Central Asian security officials prior to the Moscow crisis had warned that the IMU was regrouping and working to forge an effective insurgent confederation with other radical groups operating across Central Asia [for background see the Eurasia Insight archive].

However, several Kyrgyz analysts expressed concern that other groups – in particular, the Hizb-ut-Tahrir – may pose an even greater, and more immediate security threat to Central Asian states. An analysis published by the Vecherny Bishkek web site said the IMU’s military defeat during the US anti-terrorism blitz in Afghanistan did not crush the Islamic radical threat in Central Asia. “The beaten [IMU] militants crawled away,” the Vecherny Bishkek commentary said, “but the main thing is that their ‘Fifth Column' – the religious-political party Hizb-ut-Tahrir – is still in our rear.”

The commentary portrayed the radical movement, which advocates the overthrow of regional governments and the establishment of an Islamic caliphate, as “an octopus” that has “spread its tentacles throughout Kyrgyzstan.”
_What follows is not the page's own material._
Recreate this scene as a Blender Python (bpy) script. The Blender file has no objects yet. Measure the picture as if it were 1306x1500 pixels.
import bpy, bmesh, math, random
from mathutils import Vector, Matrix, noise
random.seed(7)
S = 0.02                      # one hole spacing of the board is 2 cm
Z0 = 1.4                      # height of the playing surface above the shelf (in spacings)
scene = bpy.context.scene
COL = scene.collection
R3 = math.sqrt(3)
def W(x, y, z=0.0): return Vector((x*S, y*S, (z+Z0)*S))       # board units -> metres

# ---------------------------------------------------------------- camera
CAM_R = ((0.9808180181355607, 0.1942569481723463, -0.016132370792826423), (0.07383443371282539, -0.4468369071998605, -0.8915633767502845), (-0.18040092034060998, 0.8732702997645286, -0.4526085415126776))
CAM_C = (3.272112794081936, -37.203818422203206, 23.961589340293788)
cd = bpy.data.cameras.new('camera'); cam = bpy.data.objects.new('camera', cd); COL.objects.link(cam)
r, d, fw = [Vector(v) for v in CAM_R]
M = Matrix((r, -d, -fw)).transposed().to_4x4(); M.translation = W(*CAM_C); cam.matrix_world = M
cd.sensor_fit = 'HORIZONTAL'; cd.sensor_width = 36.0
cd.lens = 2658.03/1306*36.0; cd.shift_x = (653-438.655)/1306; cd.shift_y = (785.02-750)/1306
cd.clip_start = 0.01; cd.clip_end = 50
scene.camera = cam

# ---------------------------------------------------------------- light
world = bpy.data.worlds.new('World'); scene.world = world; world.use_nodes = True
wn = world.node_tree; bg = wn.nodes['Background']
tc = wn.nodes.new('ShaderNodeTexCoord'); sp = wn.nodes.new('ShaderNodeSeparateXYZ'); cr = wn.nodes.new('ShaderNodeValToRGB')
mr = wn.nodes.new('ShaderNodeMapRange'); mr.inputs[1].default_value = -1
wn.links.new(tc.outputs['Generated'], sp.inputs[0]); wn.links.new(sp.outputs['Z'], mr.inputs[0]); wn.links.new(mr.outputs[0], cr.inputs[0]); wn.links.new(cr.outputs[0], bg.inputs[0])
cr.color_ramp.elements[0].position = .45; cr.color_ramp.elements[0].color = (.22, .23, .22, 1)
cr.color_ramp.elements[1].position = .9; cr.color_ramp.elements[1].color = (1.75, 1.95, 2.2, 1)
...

Hizb activists have become much more adept at printing and distributing leaflets and other propaganda materials, and in some areas of southern Kyrgyzstan up to 30 percent of inhabitants supported the radical movement, the article said. Overall Hizb membership in Kyrgyzstan is estimated at between 2,000 and 10,000, Vecherny Bishkek added.

“Hizb-ut-Tahrir has ceased to be an exotic eccentricity,” Vecherny Bishkek said.

Meanwhile, the newspaper Slovo Kyrgyzstana in an editorial called on authorities to develop “a consistent religious policy” that allows the state to “determine its attitude towards the threats of terrorism.”

“We shall then avoid extremes and erroneous judgements and shall not all the time be relying on ‘good old Uncle Sam,’” Slovo Kyrgyzstana said.

The newspaper also cautioned that other radical groups, including the Uighur nationalist East Turkestan Liberation Organization, could become increasingly problematic for Central Asian states. “Despite the difficult situation, the state is still engaged in lengthy deliberations and makes no adequate response,” the newspaper complained.